- WHAT IS NEEDED: Will you output the lines between the ones holding "Model this scene" and "return Vector((a*t, d, CZ+c*t))", inclusive, exactly as they stand, and only those lines, with the pictures left out?

^^^^^^^^

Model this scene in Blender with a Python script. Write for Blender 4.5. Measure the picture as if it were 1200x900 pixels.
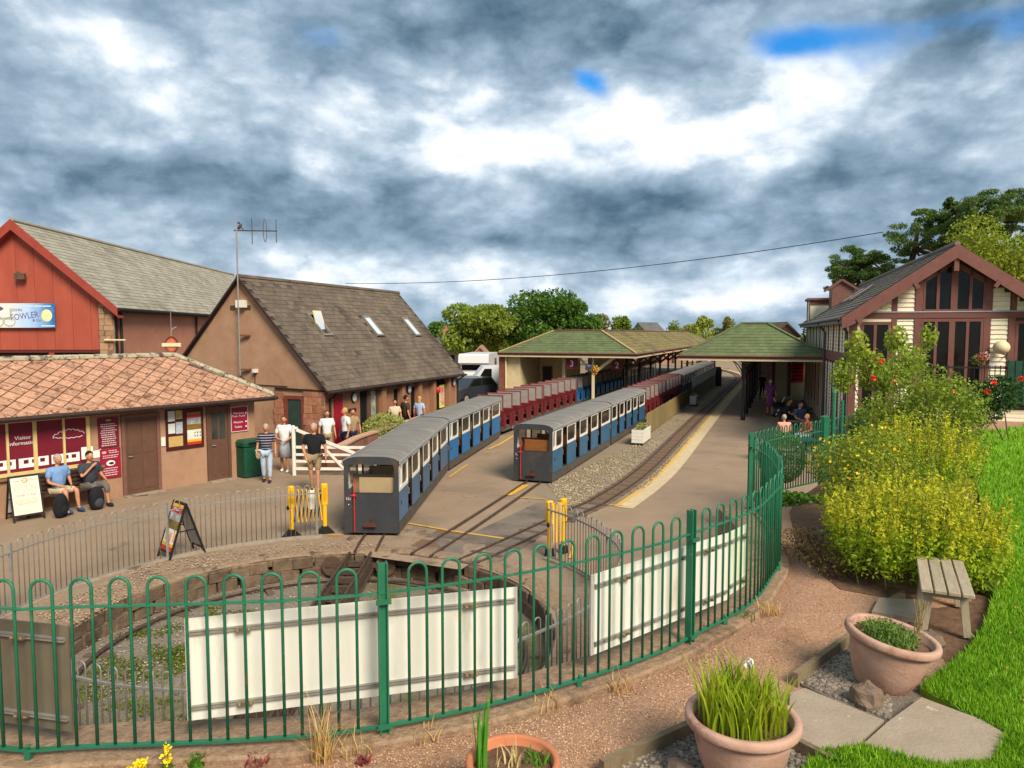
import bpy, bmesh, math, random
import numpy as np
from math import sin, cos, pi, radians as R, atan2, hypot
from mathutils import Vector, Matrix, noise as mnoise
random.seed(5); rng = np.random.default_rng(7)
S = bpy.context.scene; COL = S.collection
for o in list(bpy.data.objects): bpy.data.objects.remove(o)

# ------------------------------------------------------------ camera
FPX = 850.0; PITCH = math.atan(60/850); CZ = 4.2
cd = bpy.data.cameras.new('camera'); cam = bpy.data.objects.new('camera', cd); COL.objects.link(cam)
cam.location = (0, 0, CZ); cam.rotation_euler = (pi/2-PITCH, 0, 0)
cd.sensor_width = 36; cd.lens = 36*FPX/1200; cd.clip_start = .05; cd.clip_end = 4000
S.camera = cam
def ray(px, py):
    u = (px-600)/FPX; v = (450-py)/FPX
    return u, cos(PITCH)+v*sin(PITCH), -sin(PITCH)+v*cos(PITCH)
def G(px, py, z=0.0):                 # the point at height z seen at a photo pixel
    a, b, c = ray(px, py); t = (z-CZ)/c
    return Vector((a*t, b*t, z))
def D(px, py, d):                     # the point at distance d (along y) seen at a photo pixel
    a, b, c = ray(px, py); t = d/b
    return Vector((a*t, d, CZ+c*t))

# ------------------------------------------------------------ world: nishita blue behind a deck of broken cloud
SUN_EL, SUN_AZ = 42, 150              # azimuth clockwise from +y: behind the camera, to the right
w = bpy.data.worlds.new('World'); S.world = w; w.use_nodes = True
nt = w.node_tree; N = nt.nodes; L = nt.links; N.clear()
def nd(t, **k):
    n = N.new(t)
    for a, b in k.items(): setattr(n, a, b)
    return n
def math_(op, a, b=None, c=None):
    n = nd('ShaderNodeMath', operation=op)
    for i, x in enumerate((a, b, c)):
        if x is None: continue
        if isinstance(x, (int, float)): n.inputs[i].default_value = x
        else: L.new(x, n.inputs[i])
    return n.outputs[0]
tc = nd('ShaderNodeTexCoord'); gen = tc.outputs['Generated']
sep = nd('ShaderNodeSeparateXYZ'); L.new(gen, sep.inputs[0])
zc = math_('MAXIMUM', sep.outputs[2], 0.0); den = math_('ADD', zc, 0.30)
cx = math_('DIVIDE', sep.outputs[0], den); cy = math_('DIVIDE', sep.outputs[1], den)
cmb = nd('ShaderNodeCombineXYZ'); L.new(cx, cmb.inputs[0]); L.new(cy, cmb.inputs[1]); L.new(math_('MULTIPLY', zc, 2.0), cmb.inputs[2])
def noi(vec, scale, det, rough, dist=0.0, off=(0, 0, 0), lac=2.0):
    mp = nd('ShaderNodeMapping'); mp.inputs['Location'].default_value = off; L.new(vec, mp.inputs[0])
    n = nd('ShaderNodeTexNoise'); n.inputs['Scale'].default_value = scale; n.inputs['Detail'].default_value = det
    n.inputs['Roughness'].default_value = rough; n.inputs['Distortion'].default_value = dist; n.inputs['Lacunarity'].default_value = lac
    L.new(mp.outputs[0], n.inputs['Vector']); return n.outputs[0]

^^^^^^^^

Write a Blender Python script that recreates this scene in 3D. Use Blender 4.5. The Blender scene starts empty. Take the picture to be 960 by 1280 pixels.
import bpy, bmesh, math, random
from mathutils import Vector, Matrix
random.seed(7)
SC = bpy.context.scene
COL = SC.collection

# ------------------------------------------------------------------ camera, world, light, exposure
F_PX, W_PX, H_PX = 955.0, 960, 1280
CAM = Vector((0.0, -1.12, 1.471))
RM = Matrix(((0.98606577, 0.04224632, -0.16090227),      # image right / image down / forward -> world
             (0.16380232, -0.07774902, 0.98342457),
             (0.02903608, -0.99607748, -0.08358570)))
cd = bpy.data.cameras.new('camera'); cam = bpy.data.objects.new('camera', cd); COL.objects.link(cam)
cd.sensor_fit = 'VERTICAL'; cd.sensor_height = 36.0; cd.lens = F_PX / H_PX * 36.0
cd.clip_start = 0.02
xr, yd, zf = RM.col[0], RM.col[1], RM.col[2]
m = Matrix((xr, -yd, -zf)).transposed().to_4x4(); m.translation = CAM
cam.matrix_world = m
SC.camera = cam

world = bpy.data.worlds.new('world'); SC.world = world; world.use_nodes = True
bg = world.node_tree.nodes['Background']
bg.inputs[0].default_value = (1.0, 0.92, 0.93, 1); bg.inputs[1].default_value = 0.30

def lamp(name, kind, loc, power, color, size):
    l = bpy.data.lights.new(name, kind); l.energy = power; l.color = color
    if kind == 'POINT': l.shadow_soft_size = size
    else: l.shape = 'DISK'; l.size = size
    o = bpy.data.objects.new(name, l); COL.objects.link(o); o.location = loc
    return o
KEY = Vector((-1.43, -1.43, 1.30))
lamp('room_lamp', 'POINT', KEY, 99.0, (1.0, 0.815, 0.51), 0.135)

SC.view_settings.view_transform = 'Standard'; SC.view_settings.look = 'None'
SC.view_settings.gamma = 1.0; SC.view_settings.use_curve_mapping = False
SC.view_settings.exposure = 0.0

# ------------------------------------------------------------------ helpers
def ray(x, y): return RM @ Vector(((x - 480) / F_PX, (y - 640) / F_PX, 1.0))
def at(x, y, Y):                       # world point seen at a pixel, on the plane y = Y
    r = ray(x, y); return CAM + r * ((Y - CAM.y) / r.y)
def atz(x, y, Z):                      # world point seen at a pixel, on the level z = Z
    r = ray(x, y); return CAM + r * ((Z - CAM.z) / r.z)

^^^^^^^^

- FULL OUTPUT:
Model this scene in Blender with a Python script. Write for Blender 4.5. Measure the picture as if it were 1200x900 pixels.
import bpy, bmesh, math, random
import numpy as np
from math import sin, cos, pi, radians as R, atan2, hypot
from mathutils import Vector, Matrix, noise as mnoise
random.seed(5); rng = np.random.default_rng(7)
S = bpy.context.scene; COL = S.collection
for o in list(bpy.data.objects): bpy.data.objects.remove(o)

# ------------------------------------------------------------ camera
FPX = 850.0; PITCH = math.atan(60/850); CZ = 4.2
cd = bpy.data.cameras.new('camera'); cam = bpy.data.objects.new('camera', cd); COL.objects.link(cam)
cam.location = (0, 0, CZ); cam.rotation_euler = (pi/2-PITCH, 0, 0)
cd.sensor_width = 36; cd.lens = 36*FPX/1200; cd.clip_start = .05; cd.clip_end = 4000
S.camera = cam
def ray(px, py):
    u = (px-600)/FPX; v = (450-py)/FPX
    return u, cos(PITCH)+v*sin(PITCH), -sin(PITCH)+v*cos(PITCH)
def G(px, py, z=0.0):                 # the point at height z seen at a photo pixel
    a, b, c = ray(px, py); t = (z-CZ)/c
    return Vector((a*t, b*t, z))
def D(px, py, d):                     # the point at distance d (along y) seen at a photo pixel
    a, b, c = ray(px, py); t = d/b
    return Vector((a*t, d, CZ+c*t))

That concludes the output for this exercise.